Day 23, last few hours in Croatia

This was always going to be tough, we had to check out of our hotel and leave the island having said our goodbyes to the other 8 family members all by 10 o’clock in the morning. I didn’t fancy sketching from the airport today and used a quick half an hour to sketch some lovely boats that had gathered on the harbour outside the hotel.

I used the usual equipment including my Rotring Tikky 0.4mm pen and the whole thing took around fifteen minutes. Short but sweet and I enjoyed the challenge of getting it done against the clock.


Day 22- August 20th

I’m not gonna lie…. I loved this experience! It was a slow start to the day, we all seemed low on energy and I was first out of the hotel, Jo was using the gym and I wasn’t really sure what the remaining 8 of us were doing so I ventured off alone with my sketch kit.
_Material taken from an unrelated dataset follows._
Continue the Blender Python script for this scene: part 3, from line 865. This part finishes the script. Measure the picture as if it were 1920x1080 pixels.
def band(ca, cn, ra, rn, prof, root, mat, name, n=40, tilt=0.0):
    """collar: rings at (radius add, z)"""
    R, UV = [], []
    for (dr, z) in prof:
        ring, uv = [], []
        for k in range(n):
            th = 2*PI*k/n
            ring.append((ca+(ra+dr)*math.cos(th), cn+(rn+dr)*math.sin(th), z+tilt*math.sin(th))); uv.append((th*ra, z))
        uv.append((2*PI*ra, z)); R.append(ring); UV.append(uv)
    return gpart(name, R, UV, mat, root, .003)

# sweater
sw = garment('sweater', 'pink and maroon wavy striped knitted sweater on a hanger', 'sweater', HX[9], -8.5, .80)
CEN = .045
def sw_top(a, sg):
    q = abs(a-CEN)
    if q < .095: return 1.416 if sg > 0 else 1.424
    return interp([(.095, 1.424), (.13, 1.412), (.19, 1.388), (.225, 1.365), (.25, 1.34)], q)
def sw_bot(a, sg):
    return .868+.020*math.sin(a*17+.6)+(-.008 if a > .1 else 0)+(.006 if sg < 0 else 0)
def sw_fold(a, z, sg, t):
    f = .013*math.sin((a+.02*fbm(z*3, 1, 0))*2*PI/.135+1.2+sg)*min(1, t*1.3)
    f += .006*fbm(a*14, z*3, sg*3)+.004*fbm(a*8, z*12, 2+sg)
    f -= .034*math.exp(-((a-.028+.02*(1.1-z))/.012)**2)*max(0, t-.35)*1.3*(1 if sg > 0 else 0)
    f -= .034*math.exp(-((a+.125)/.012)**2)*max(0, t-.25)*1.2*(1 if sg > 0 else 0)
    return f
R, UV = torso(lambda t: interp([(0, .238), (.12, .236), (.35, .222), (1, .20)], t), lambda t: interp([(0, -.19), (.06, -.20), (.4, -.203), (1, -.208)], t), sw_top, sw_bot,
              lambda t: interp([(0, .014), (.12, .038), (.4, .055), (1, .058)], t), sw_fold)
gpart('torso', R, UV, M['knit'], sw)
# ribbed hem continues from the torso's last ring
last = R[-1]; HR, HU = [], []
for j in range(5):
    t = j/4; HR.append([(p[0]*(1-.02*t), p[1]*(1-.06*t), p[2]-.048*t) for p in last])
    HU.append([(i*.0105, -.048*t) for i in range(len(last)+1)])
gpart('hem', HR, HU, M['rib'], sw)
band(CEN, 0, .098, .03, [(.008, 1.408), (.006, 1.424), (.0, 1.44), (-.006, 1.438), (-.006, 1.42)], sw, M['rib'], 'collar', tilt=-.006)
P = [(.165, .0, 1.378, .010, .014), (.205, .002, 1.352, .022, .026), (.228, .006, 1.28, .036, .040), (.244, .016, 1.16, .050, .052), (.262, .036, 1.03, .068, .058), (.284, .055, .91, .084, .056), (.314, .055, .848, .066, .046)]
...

I crossed the causeway onto a very rocky island and walked up along the track that followed the shoreline. I had to navigate through trees, bushes and boulders to get to the sea but it was worth it, the morning was beautiful, the sun was out and the colours were indeed spectacular.

I sat down and unpacked my gear, yes, you got it: HB pencil (no pen today) Moleskine Watercolour Sketchbook and Schmincke Horadam Watercolour tin. The brushes I used were a mixture of Rosemary Round Kolinsky sable, sizes 8 and 10 plus some highly recommended Escoda Reserva ‘Charles Reid’ inspired round kolinsky sable sketching brushes. I don’t say much about these but I should because they are totally fit for purpose, well made and designed and just feel amazing when in use. I carry too many of them but the thought of weeding them down isn’t one I can face.
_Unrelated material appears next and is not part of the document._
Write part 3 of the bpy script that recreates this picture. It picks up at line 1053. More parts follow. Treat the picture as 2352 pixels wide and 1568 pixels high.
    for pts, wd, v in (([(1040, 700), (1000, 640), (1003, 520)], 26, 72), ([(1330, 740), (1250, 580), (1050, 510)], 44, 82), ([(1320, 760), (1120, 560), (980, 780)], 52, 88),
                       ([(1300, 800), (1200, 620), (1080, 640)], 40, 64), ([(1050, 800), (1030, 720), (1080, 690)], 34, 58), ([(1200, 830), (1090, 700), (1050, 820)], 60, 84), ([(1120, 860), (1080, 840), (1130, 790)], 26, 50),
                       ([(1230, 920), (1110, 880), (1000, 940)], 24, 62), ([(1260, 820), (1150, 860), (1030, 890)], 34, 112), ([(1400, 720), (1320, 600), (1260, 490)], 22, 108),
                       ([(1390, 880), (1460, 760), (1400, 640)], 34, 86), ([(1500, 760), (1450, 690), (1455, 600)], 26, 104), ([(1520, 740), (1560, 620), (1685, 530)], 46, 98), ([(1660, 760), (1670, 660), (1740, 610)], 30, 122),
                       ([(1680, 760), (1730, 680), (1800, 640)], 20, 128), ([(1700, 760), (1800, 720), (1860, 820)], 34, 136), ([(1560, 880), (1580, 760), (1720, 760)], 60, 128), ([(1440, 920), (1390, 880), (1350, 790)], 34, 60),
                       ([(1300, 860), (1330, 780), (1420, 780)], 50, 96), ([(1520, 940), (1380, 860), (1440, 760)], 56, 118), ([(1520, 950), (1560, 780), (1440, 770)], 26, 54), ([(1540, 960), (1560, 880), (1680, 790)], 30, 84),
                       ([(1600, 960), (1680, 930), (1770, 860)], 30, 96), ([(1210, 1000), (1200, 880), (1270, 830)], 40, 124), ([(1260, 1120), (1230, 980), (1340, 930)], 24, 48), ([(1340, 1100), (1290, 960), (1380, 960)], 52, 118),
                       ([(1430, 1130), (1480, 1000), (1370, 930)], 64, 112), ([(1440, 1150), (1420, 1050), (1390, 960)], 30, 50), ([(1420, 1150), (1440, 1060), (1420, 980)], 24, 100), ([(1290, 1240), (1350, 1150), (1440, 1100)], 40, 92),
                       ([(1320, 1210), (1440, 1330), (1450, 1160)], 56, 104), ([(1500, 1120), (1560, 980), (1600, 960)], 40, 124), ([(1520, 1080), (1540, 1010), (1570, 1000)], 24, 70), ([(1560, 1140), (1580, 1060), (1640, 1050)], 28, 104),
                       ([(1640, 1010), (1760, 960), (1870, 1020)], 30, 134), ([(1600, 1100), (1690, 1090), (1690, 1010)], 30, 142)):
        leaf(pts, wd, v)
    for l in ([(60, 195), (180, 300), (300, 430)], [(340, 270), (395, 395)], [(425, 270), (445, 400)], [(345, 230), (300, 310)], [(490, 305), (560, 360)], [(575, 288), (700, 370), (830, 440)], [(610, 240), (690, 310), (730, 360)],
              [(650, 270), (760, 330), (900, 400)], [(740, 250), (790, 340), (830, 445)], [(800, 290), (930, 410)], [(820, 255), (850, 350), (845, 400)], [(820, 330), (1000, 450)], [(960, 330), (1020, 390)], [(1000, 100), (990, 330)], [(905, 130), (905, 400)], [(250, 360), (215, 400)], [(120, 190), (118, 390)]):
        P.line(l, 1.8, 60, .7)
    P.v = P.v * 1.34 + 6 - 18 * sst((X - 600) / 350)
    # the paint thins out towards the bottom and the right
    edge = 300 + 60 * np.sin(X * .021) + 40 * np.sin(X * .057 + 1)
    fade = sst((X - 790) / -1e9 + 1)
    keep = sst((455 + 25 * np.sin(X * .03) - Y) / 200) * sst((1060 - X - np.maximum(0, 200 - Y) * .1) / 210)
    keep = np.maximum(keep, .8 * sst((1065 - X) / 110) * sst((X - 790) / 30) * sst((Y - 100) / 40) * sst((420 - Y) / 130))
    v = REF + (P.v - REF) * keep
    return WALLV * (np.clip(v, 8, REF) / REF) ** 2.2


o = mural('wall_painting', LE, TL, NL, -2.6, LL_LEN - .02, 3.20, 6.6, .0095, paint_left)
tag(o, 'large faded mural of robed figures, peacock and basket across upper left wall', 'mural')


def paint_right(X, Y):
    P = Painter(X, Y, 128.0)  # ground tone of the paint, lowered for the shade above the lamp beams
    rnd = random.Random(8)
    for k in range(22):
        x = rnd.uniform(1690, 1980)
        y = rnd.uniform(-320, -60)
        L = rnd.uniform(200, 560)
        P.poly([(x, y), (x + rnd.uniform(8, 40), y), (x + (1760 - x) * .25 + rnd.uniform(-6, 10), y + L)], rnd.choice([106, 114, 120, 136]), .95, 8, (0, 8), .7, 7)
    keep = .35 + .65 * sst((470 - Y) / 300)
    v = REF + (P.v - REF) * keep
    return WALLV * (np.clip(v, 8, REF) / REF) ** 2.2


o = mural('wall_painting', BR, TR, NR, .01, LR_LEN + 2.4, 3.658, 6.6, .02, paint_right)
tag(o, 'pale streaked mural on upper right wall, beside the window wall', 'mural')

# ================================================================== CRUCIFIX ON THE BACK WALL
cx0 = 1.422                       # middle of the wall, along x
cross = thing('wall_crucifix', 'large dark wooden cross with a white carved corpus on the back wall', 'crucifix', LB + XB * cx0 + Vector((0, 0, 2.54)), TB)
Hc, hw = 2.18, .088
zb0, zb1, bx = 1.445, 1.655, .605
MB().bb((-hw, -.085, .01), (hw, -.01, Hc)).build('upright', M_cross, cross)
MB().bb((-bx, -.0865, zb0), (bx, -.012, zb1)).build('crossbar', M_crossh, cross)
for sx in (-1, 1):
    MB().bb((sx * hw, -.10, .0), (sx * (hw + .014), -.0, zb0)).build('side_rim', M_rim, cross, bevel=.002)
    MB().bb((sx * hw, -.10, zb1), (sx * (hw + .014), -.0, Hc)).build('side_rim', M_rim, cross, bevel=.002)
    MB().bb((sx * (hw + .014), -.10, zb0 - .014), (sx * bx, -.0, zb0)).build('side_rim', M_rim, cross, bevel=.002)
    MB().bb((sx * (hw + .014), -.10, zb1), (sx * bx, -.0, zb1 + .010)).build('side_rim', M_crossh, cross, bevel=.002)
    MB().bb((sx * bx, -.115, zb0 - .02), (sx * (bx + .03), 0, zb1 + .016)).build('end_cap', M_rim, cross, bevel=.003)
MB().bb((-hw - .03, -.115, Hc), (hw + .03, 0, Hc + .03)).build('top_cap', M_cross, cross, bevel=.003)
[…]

I quickly sketched an outline, not a huge amount of detail was included because I wanted the colour to describe this scene more than the lines.
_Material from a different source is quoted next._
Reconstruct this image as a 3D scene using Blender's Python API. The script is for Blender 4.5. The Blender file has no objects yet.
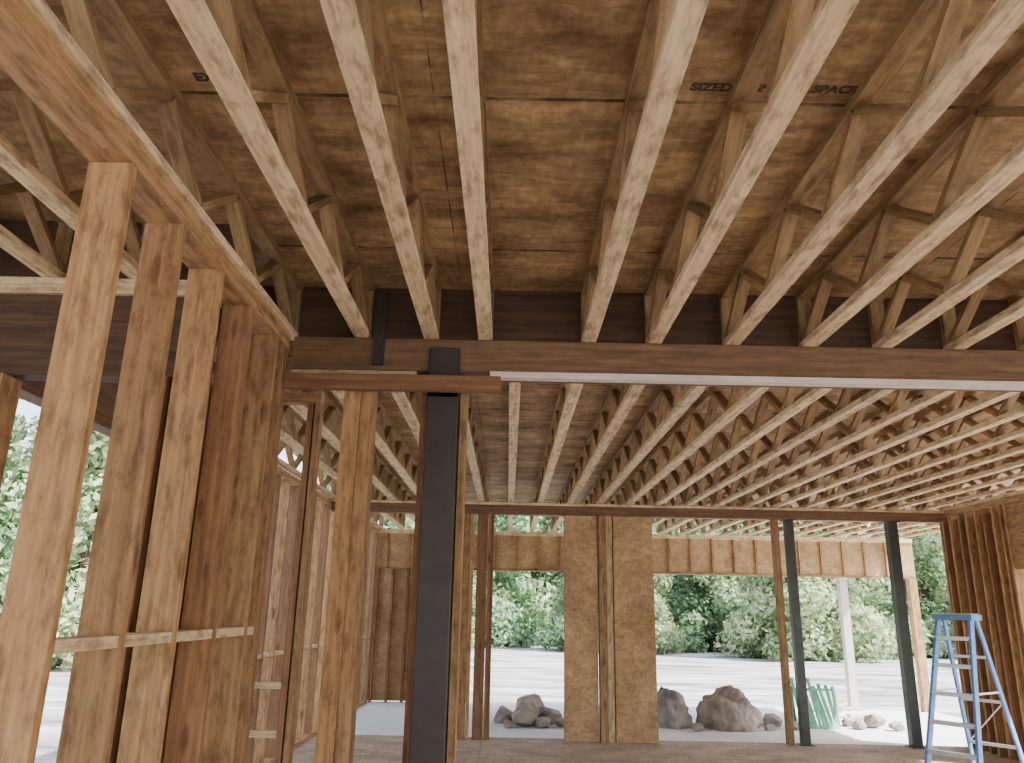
import bpy, bmesh, math, random
from mathutils import Vector, Matrix, noise
random.seed(7)
C=bpy.context.scene.collection

# ---------------------------------------------------------------- materials
def newmat(name):
    m=bpy.data.materials.new(name); m.use_nodes=True
    nt=m.node_tree; b=nt.nodes['Principled BSDF']; return m,nt,b
def N(nt,t,**kw):
    n=nt.nodes.new(t)
    for k,v in kw.items(): setattr(n,k,v)
    return n
def ramp(nt,stops):
    r=N(nt,'ShaderNodeValToRGB'); e=r.color_ramp.elements
    while len(e)<len(stops): e.new(0.5)
    for i,(p,c) in enumerate(stops):
        e[i].position=p; e[i].color=(*c,1)
    return r
def mix(nt,a,b,fac,mode='MIX'):
    m=N(nt,'ShaderNodeMix',data_type='RGBA',blend_type=mode)
    L=nt.links
    for sock,v in ((m.inputs[6],a),(m.inputs[7],b),(m.inputs[0],fac)):
        if isinstance(v,bpy.types.NodeSocket): L.new(v,sock)
        elif isinstance(v,(int,float)): sock.default_value=v
        else: sock.default_value=(*v,1)
    return m.outputs[2]
def noise_n(nt,vec,scale,detail=3,rough=0.55):
    n=N(nt,'ShaderNodeTexNoise'); n.inputs['Scale'].default_value=scale
    n.inputs['Detail'].default_value=detail; n.inputs['Roughness'].default_value=rough
    nt.links.new(vec,n.inputs['Vector']); return n.outputs['Fac']
def mapping(nt,vec,sc):
    m=N(nt,'ShaderNodeMapping'); m.inputs['Scale'].default_value=sc
    nt.links.new(vec,m.inputs['Vector']); return m.outputs[0]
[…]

I added more layers and started to get a warm buzz because (even if it’s only me thinks this) I felt pleasure in what I was looking at. Yes mistakes were made but watching the paint working with me and doing its own thing was enormously satisfying. As I let the first wash dry I looked around to see several nude people enjoying the sun around me. It actually felt kinda nice, they seemed uninhibited (didn’t mind me being there) and relaxed. Invaluable as life drawing is, essential I think, it wouldn’t have been right to sketch them….possibly a bit weird so I laid down the next washes  with more saturated colour. I was using a lot of ultramarine blue,  Prussian blue, cadmium yellow, Naples yellow (can be a bit too opaque) yellow ochre and cadmium red light. I made an attempt at dry brushing to capture the sparkles of sunlight on the sea. A technique that will be very valuable once I’ve got it right.

I was very pleased with this experience and was tempted to try a skinny dip but instead bimbled off to find the family on the beach.

Day 21 – stoned on the beach

Oh dear, this is awful but at the time I thought it was a cool idea. While on the beach I was given a lovely flat stone but my eight year old nephew and all round funny chap – Bruno. He was really pleased to have found he and showed me that someone had painted on it in a fat gold coloured pen….

So…. later that day and from memory of the sketch I did on Wednesday of the little island with the lighthouse on it I drew the image on it using a small selection of Sakura Micron waterproof (I hope) pens. In the end I actually did this on three stones although I forgot to photograph the other two and I left them where I hope they will be found on the beach. The one shown is possibly still on what I later discovered was a naturist beach, I left it there the following day after doing the next sketch of my challenge. The beach was beautiful. It was empty when I started…. ahem! That’s another story. I added the blog address so maybe I’ll get a comment from the lovely naturist who finds this stone or the other two, who knows?!